Somerset Council has given temporary three-year planning permission for Terry Ayre to provide another 100 caravans at his Moorhouse Campsite, in Holford.

Mr Ayre said the expansion would allow Hinkley workers to live within easy reach of the construction site.

Europe’s largest construction site currently has up to 10,000 workers on it and EDF Energy, which is building the nuclear power station, has recently started talks with the council to be allowed even more – despite Hinkley’s original planning permission stipulating the workforce would peak at 5,000.

The council’s planning committee this week unanimously approved the new caravan pitches on the eastern edge of Moorhouse Farm, with access onto an unnamed road which linked the A39 to Stogursey.

A new block will also be built in the centre of the wider campsite to provide toilets and showers, including one with disabled access, for the Hinkley workers.

A plan showing how 100 caravans will be sited at Moorhouse Campsite, Holford, for Hinkley Point C workers.
A plan showing how 100 caravans will be sited at Moorhouse Campsite, Holford, for Hinkley Point C workers. (Acorus)

Mr Ayre originally intended to provide 115 new pitches on site, but reduced the number to 100 following conversations with planning officers.

A smaller number of pitches for Hinkley purposes was previously set aside at the campsite’s northern edge, with the temporary planning permission secured in 2018 being extended.

The majority of the nuclear workers housed in the new caravans are expected to travel to and from the construction site via existing park and ride services funded by EDF rather than using their own vehicles.

EDF now expects the total number of workers on site to rise to about 12,000 by the middle of 2025, with the first of Hinkley C’s two reactors scheduled to begin generating electricity by September, 2028.

Mr Ayre told the planning committee: “These pitches are for touring caravans that are owned by the workers that would be staying on site, they are not mobile or static homes.

“Some prefer to cycle to the site rather than use the bus, and we are willing to provide a bike shelter for them.

“My wife and I have over 30 years’ experience of running campsites, both at Moorhouse Farm and in West Bagborough.

“We have always found EDF workers to be respectful and quiet.”

Cllr Gwil Wren raised concerns about how well the local roads would cope in light of such a rapid expansion.

He said: “The number of caravans on site is going to almost double. This is not a simple increase.”

Cllr Rosemary Woods said the Holford campsite was a suitable location for housing Hinkley workers, many of whom were not from the Westcountry.

She said: “We have to be kind to the workers.

“They are going to be away from home, and this is a nice site.

“If you are off shift and you are at a loose end, you can walk down to Kilve – there is a lot to do.

“If locals complain to Hinkley about their people, they will take that into account – they will not allow things that are unacceptable to go on, because it reflects badly on them.”

Cllr Steven Pugsley said: “We have got to accept the fact that we have the biggest building site in western Europe within a short coach ride of this campsite.

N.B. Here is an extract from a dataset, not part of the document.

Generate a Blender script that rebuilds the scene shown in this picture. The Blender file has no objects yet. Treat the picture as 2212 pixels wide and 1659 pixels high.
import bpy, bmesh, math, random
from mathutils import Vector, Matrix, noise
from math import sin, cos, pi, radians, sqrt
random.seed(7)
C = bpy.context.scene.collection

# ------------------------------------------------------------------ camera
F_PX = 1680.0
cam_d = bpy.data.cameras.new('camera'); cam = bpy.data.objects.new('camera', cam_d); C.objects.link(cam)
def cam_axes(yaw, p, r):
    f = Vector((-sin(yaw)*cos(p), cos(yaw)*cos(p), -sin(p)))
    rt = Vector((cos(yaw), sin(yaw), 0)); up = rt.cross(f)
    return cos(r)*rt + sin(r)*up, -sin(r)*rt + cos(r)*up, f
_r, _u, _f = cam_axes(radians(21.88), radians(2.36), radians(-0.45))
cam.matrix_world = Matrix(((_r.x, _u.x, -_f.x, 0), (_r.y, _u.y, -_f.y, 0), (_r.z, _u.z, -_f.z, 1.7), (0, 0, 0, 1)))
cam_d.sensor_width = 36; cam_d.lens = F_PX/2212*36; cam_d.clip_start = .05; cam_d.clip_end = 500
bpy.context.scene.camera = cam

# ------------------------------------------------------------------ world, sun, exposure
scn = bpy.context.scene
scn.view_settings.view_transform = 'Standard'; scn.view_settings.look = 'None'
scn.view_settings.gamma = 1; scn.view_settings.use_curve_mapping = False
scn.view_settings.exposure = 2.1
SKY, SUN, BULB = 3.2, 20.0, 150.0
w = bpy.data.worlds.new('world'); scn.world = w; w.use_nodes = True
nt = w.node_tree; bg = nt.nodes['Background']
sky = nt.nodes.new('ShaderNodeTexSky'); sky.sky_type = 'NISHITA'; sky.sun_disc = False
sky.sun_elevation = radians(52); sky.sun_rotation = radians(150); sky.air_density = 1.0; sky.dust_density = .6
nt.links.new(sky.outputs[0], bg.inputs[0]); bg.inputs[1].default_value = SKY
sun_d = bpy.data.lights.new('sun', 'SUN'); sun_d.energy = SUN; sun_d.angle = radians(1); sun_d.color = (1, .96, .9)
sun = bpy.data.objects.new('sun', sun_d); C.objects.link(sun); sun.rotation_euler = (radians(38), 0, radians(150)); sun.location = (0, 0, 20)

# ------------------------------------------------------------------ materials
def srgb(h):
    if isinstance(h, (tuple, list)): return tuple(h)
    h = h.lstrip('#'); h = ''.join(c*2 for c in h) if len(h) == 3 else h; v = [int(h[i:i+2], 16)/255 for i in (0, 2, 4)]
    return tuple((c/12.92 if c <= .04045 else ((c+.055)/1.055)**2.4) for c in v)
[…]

“This is a practical solution to part of the accommodation problem.

“It is time limited for three years and we have planning conditions in place for the restitution of the site.”

EDF Energy is looking to expand several local campsites which were being used to accommodate additional workers, as well as providing more accommodation on its own campuses in Bridgwater and close to the construction site.

The former Sedgemoor District Council approved plans last March for 58 additional pitches at Mill Lane Camping and Caravan Park, in Watery Lane, Fiddington, with a further 100 pitches expected to be delivered at the Quantock Lakes site, near Nether Stowey.